Bowers told the Daily Report that he still stands by the decision three decades ago to defend the state’s anti-sodomy law. He said of his decision to rescind Shahar’s job offer: “I do think I made the right legal decision. But I wish it had never happened.”

Bowers said his adherence to the “rule of law” that drove his decisions as attorney general also has guided his legal analysis of the religious freedom bills.

The legislation could be used to prevent married interfaith couples from renting an apartment, could make children vulnerable to brutal forms of corporal punishment, could prompt members of the Ku Klux Klan—whose cross-burnings implied a religious underpinning to the racism they professed—to argue that the masks they are banned by state law from wearing are as rooted in religion as Muslim head scarfs, or hijabs—all in the name of religious freedom, Bowers contended. In his analysis, which he co-authored with Balch associate Joshua Moore, Bowers said the bills would “permit everyone to become a law unto themselves in terms of deciding what laws they will or will not obey, based on whatever religious tenets they may profess or create at any given time.”

Rep. Teasley has said in a Facebook post that allegations made by Better Georgia that run parallel to Bowers’ analysis but also include a potential justification for the abuse of women by their spouses are “outrageous” and “totally devoid of truth.”

“If there was even the slightest bit of truth to their claims, I would oppose the measure myself,” he wrote. “The bill simply states that government must demonstrate that there is a compelling state interest if it is going to burden a person’s free exercise of religion. How is that controversial?”

On Wednesday, Sen. McKoon told the Daily Report that the bills’ opponents “have become so desperate” that “they are trying to throw as much money as necessary to find somebody with an ‘R’ next to their name to speak against it.”

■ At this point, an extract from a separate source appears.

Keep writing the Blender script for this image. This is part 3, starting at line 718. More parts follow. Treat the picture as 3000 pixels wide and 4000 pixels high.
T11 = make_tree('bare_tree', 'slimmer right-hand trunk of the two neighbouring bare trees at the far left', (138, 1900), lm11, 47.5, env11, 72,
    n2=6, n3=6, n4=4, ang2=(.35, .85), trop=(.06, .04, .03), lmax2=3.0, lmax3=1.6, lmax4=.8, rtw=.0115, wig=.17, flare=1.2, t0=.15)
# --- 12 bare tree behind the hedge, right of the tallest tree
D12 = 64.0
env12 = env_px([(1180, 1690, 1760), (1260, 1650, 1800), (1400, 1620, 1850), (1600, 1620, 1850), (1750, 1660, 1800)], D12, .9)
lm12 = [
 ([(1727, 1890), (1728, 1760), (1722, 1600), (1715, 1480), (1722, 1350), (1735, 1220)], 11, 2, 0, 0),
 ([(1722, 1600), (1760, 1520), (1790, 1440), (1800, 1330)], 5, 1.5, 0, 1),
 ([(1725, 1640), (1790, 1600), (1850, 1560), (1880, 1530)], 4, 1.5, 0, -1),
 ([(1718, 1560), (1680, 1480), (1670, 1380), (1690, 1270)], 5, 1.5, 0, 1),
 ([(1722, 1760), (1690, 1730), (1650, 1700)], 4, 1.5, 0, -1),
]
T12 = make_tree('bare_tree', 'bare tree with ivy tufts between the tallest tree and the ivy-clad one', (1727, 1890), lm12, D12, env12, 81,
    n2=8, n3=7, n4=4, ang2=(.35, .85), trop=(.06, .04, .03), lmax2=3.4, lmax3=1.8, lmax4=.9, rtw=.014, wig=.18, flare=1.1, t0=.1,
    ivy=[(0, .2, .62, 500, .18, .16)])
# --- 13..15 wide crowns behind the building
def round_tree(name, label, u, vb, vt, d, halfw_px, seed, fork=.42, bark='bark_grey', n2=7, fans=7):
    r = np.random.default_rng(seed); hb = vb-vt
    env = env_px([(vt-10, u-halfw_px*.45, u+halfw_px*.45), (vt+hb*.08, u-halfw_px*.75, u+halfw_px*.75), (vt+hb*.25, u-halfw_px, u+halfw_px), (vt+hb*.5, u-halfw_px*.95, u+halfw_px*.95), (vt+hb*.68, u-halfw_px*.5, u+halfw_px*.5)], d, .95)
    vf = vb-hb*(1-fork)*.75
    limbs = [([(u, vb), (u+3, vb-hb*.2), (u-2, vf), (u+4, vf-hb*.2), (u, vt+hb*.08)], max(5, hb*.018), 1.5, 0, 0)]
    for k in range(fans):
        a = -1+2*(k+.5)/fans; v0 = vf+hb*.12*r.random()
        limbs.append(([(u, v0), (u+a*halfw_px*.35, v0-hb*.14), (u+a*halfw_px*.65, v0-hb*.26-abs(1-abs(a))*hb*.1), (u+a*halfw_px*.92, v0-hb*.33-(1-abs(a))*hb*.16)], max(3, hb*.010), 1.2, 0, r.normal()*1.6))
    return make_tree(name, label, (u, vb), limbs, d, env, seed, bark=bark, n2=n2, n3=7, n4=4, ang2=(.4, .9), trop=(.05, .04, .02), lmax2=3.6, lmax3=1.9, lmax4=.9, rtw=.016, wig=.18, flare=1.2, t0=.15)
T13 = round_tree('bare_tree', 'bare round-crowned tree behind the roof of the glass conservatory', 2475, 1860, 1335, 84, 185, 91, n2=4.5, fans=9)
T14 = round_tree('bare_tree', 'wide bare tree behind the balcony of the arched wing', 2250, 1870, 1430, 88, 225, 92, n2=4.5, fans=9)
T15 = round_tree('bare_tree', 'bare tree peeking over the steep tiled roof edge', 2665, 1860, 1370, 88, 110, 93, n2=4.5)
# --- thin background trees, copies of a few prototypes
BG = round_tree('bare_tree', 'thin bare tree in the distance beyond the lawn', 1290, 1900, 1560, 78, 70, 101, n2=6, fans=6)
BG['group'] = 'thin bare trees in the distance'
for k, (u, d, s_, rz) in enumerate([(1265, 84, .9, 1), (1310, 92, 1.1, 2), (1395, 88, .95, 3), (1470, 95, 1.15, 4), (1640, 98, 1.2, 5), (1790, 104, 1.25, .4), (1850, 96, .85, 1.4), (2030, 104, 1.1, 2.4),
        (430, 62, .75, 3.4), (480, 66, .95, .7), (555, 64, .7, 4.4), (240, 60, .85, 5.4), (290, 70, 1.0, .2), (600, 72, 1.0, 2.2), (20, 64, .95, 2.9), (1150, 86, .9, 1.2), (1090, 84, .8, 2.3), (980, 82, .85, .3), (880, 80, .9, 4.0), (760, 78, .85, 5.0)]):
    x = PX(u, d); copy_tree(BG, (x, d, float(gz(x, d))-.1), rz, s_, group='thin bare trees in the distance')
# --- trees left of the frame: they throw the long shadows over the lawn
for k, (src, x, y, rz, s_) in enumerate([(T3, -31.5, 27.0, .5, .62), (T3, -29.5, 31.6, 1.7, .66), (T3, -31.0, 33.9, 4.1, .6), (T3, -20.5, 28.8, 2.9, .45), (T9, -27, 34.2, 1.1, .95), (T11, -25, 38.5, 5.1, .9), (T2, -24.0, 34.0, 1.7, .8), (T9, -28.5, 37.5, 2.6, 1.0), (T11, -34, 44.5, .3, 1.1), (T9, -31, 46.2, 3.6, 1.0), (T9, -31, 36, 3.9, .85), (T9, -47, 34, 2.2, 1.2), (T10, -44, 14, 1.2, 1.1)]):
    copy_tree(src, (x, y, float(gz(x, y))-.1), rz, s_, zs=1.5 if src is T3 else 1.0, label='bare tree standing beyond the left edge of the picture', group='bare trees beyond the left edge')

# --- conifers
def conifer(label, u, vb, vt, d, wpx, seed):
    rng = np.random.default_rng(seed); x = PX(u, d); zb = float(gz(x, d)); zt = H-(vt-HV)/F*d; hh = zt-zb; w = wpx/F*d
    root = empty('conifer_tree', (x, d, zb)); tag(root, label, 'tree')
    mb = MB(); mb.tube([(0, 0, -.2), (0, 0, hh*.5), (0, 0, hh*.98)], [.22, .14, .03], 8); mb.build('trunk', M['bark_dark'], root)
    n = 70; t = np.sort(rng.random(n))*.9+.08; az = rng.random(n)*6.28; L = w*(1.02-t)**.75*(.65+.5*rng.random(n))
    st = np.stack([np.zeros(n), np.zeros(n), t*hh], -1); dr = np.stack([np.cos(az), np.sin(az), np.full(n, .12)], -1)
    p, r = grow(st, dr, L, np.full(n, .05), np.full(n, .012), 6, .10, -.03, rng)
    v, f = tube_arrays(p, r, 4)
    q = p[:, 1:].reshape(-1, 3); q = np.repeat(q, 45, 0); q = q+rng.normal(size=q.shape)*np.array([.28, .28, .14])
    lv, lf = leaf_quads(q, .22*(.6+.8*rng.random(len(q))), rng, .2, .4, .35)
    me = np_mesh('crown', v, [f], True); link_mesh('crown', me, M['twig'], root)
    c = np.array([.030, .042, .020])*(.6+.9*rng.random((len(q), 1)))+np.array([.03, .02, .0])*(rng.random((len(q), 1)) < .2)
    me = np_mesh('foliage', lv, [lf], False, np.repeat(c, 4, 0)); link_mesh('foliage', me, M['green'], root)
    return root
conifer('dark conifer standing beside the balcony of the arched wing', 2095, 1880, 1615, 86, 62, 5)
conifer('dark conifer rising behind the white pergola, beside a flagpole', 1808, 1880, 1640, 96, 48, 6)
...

He said the “hypothetical parade of horribles” has been generated by “far left organizations” intent on killing the legislation. McKoon also denied that the bill, which he also sponsored last year, stemmed from any opposition to same sex-marriage. “Thirty-seven states have same-sex marriage. A significant number of those also have [religious freedom] laws,” he said. Opponents of his bill, he added, “can’t point to a single litigated case” in any of those states in which services were denied to same-sex couples on the basis of religious freedom and later upheld by the courts.

On Tuesday afternoon, eight Republican lawyers from the state House issued a news release in response to Bowers, in which they said he should be ashamed for disguising political arguments on behalf of a paid client as a legal opinion.

“We are extremely disappointed in Mr. Bowers’ shameless attempt to lend legal credibility to the hysterical and baseless political ranting of the extreme left. His ‘analysis’ is not a credible legal document, but rather nothing more than a recitation of the tired scare tactics often repeated by misguided opponents on this issue,” said the statement signed by House Majority Whip Matt Ramsey of Peachtree City, Rep. Alex Atwood of St. Simons Island, Rep. Andy Welch of McDonough, Rep. Trey Kelley of Cedartown, Rep. Stephen Allison of Blairsville, Rep. Dusty Hightower of Carrollton, Rep. Christian Coomer of Cartersville, and Rep. Barry Fleming of Harlem.

The eight also stated that the bills call for the same level of judicial review mandated by federal law.

“We expect political zealots to make claims lacking in facts or legal precedent in an attempt to deceive the public into believing religious freedom laws will lead to acts of discrimination, despite the fact such claims have been completely discredited over the two decades that RFRA has been federal law and on the books in dozens of states,” their statement said. “However, it is offensive when a fellow attorney engages in these same smear tactics that impugn the motives and intent of the authors of this important legislation. … Mr. Bowers knows this not a new or drastic approach to free exercise cases and that this measure does nothing more than ensure Georgia state and local government laws and ordinances are held to the same standard as federal laws and the law in dozens of states are held to when potentially burdening a citizen’s free exercise of religion.”